Monday, January 14, 2008

Treading Water

I've had alot on my mind as of late. In about two weeks I will take the GRE for the PhD program that I am applying for. I have three days worth of programing happening this week. I'll be giving presentations to Senior officers of the University in the next two weeks. My dog is eating mechanical pencils that my husband neglects to pick up off of the floor. I'm trying to continue to eat healthy and work out like I am supposed to. And of course, I'm trying to keep the spark in my marriage, which right about now, is as hot as a Michigan Monday in January.

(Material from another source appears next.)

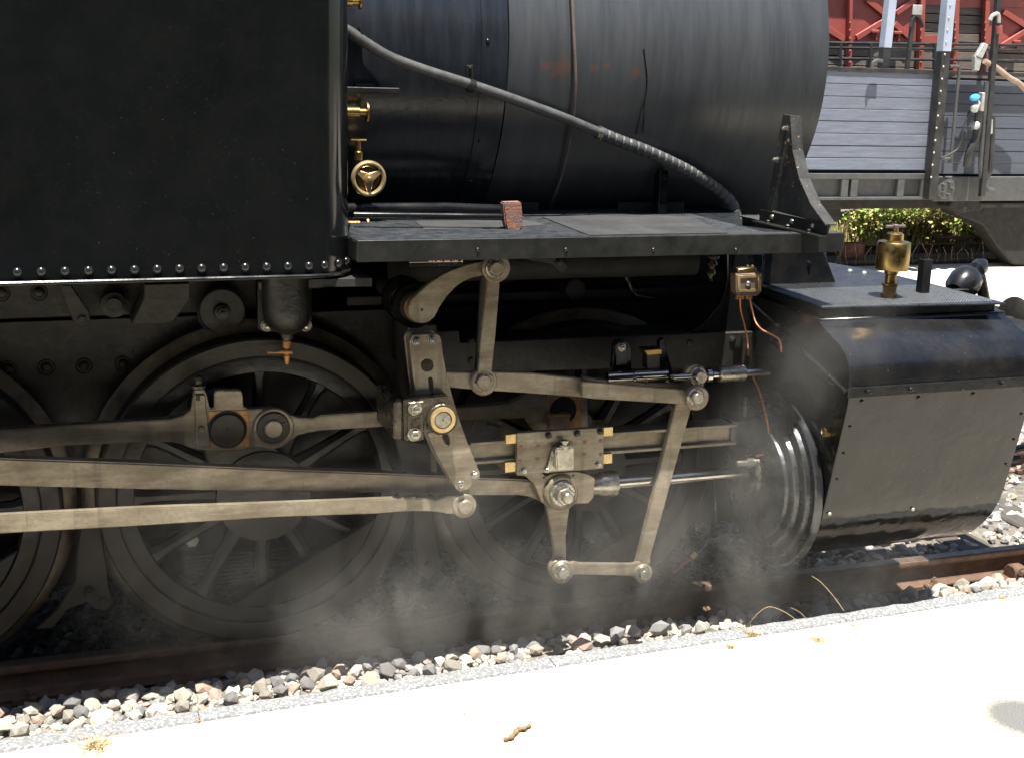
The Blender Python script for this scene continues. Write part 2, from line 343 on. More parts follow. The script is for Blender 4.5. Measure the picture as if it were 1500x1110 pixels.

I don't know what to do anymore. I'm working hard because I know that I have to in order to keep everything straight for my job as well as my marriage. In every marriage there is a certain amount of sacrifice. But should that sacrifice be a welcoming hug and kiss at the door? Should it be a "Baby you look good today" or "Honey I'll help you cook and clean up the kitchen so that we can talk?" From the looks of it, I've fallen from being my husband's everything to his roommate that he sleeps with. It's frustrating you know. As women, we do everything to ourselves possible to make us attractive to our mates and it just could be all in vain. Do you know how many nights I have gone to bed wearing pretty things only for his back to be turned? What's the point? I might as well wear the pajamas with the footies attached. And why, why, why does every conversation have to revolve around money and the bills? There are other things to talk about than what I'm doing wrong or what else it is that we don't have. I believe I'm a good woman and a good wife that's doing everything she can to make sure that everything is good across the board. So why the coldness? Jill Scott said it best, "You're in arms reach but, baby, where are you?" It's enough to make me want to holler. I guess it's just that fall from grace until we decide to try for children. Maybe then he'll pay attention to me other than asking me what's for dinner.